Het Hof is van oordeel dat, anders dan betoogd door de verdediging, de vordering voor toewijzing in aanmerking komt. Volgens vaste rechtspraak kan tenuitvoerlegging worden gelast van een voorwaardelijke veroordeling wegens voor een voor de aanvang van de proeftijd begane overtreding van de algemene voorwaarden, mits de veroordeling, waarbij de voorwaardelijke straf is opgelegd, onherroepelijk is geworden.
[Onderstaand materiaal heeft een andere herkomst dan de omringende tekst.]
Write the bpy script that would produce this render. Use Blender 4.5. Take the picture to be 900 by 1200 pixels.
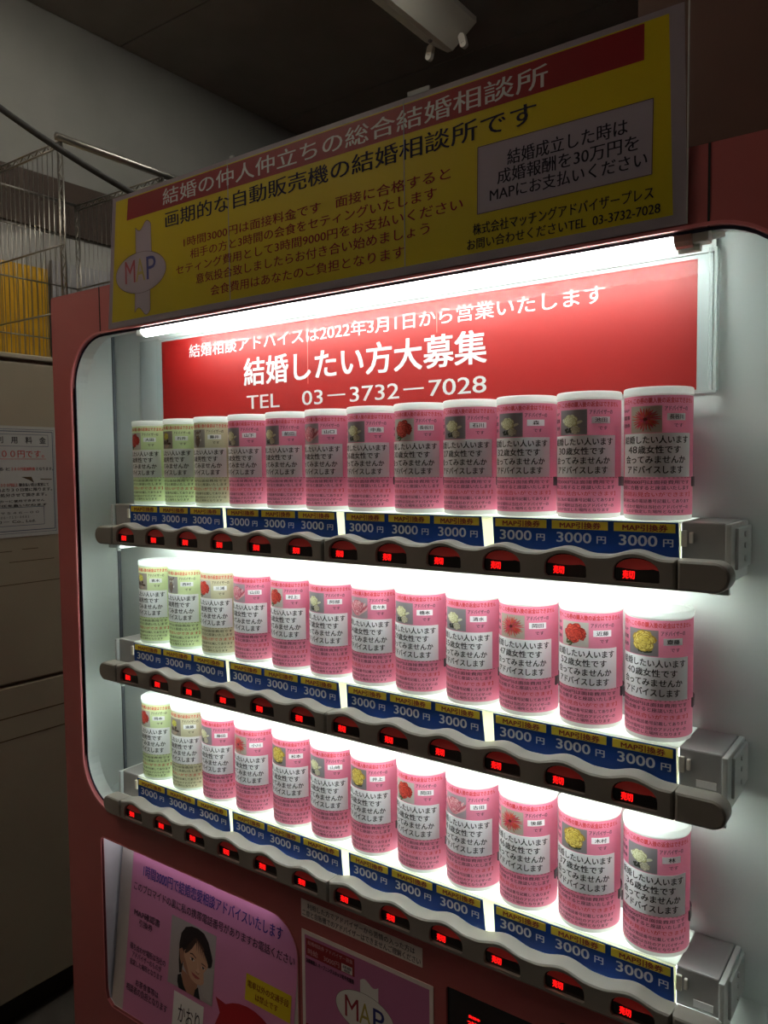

Nu dit het geval is voor wat betreft de transactie van 17 augustus 2017 en nu is gebleken dat de verdachte zich voor het einde van de proeftijd heeft schuldig gemaakt aan een strafbaar feit, is het Hof van oordeel dat de tenuitvoerlegging van deze straf, te weten een geldboete van NAf 10.000, -, dient te worden gelast.

BESLISSING

Het Hof:
bevestigt het vonnis van het Gerecht voor zover aan het oordeel van het Hof onderworpen met in achtneming van het voorgaande, en behoudens ten aanzien van de straf en de motivering daarvan en doet in zoverre opnieuw recht als volgt;
veroordeelt de verdachte tot een
gevangenisstrafvoor de
3 (drie) maanden;
bepaalt dat deze straf, niet ten uitvoer zal worden gelegd, tenzij de rechter later anders mocht gelasten omdat de verdachte zich voor het einde van een proeftijd, van
3 (drie) jarenaan een strafbaar feit heeft schuldig gemaakt;
veroordeelt de verdachte tot een
taakstraf, bestaande uit een werkstrafvoor de duur van
90 (negentig) uren, indien niet naar behoren verricht te vervangen door
45 (vijfenveertig) dagen hechtenis.
vordering tot tenuitvoerlegging
gelast de tenuitvoerlegging van de in de zaak met parketnummer 100.00033/09 bij vonnis van het Gemeenschappelijk Hof van Justitie d.d. 23 mei 2016 voorwaardelijk aan verdachte opgelegde straf, te weten
NAf. 10.000, -- (tienduizend gulden).
Dit vonnis is gewezen door mrs. A.J.M. van Gink, M.C.B. Hubben en S.A. Carmelia, leden van het Hof, bijgestaan door mr. M. Witteman, (zittings)griffier, en op 21 januari 2021 uitgesproken in tegenwoordigheid van de griffier ter openbare terechtzitting van het Hof in Sint Maarten.
De voorzitter en uitspraakgriffier zijn buiten staat dit vonnis mede te ondertekenen.